A Los Angeles-based federal judge issued a temporary injunction Tuesday night related to President Donald Trump’s three-month travel ban, in the latest challenge to the rules affecting the entry of certain travelers and immigrants from seven Muslim-majority nations.
U.S. District Court Judge Andre Birotte Jr.’s order prohibits the removing, detaining or blocking the entry of any person from Iran, Iraq, Libya, Somalia, Sudan, Syria and Yemen with a valid immigrant visa — something immigration attorneys say has been happening under Trump’s executive order that he signed on Friday.
It also prohibits the canceling of “validly obtained and issued immigrant visas.”
The emergency order was issued in response to a federal lawsuit filed Tuesday in the Central District of California involving some 240 Yemeni citizens who had fled their war-torn country for the African country of Djibouti, and were en route to the U.S.
Most were taken off planes from various locations and sent back to Djibouti. But nine were turned back after they arrived at Dulles International Airport in Virginia and signed forms withdrawing their immigrant visas, said attorney Julie A. Goldberg of Goldberg and Associates by phone from Djibouti, after her office filed the complaint.
The affected Yemeni citizens had either been approved to receive a green card or were U.S. citizen minor children, she said.

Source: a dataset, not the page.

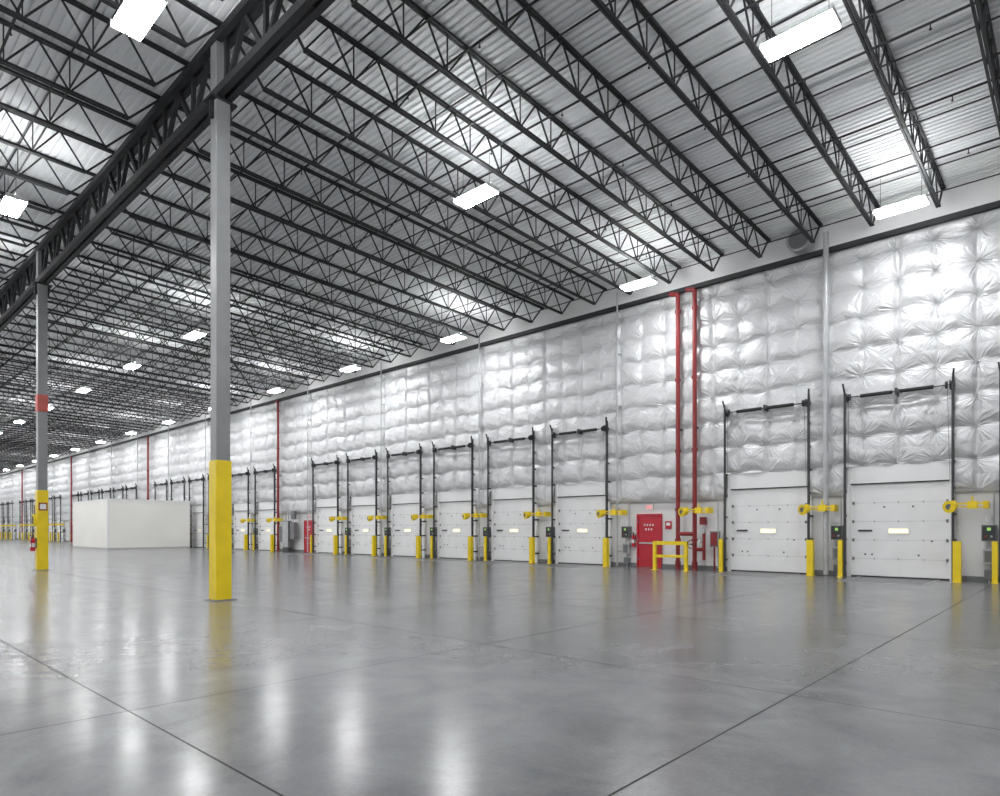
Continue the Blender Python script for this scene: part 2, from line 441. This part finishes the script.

“I really think (the injunction’s) going to protect people from having their (immigrant) visas destroyed so they can be heard in a judicial court and I’m hoping if we can get an airline to actually follow the judicial order, that we can at least get them to the U.S., where they can be reunited with their families,” Goldberg said.
The U.S. Justice Department said in an emailed statement that it’s “reviewing the order” and “has no further comment” on the pending litigation.
Trump’s travel restrictions include blocking the entry of certain citizens of the seven countries for at least 90 days. On Saturday night, a federal judge in Brooklyn responded by issuing a stay that bars U.S. border agents from removing anyone in the U.S. with a valid visa from those countries.
An internal letter dated Friday by Edward J. Ramotowski, a deputy assistant secretary at the State Department, following the signing of Trump’s executive order, said he was provisionally revoking “all valid nonimmigrant and immigrant visas of nationals of Iraq, Iran, Libya, Somalia, Sudan, Syria and Yemen” subject to diplomatic and other exceptions — an action that appears to have far-reaching consequences for those who have yet to come to the U.S.
The State Department told Pro Publica in a statement Wednesday that they “provisionally revoked relevant visas as defined under the (executive order). Those visas are not valid for travel to the U.S. while the Executive Order is in place.”
White House spokesman Sean Spicer said Wednesday that those who already have their green cards will be allowed to enter and leave the U.S. as they please despite the ban.
Goldberg said many of the Yemeni immigrants involved in the lawsuit had waited 3, 5, 7 or 10 years to get their immigrant visas.
She added that they were now trying to find an airline that would “follow (Tuesday’s) court order” and allow the Yemini citizens to board a plane to the U.S.
The Associated Press contributed to this report.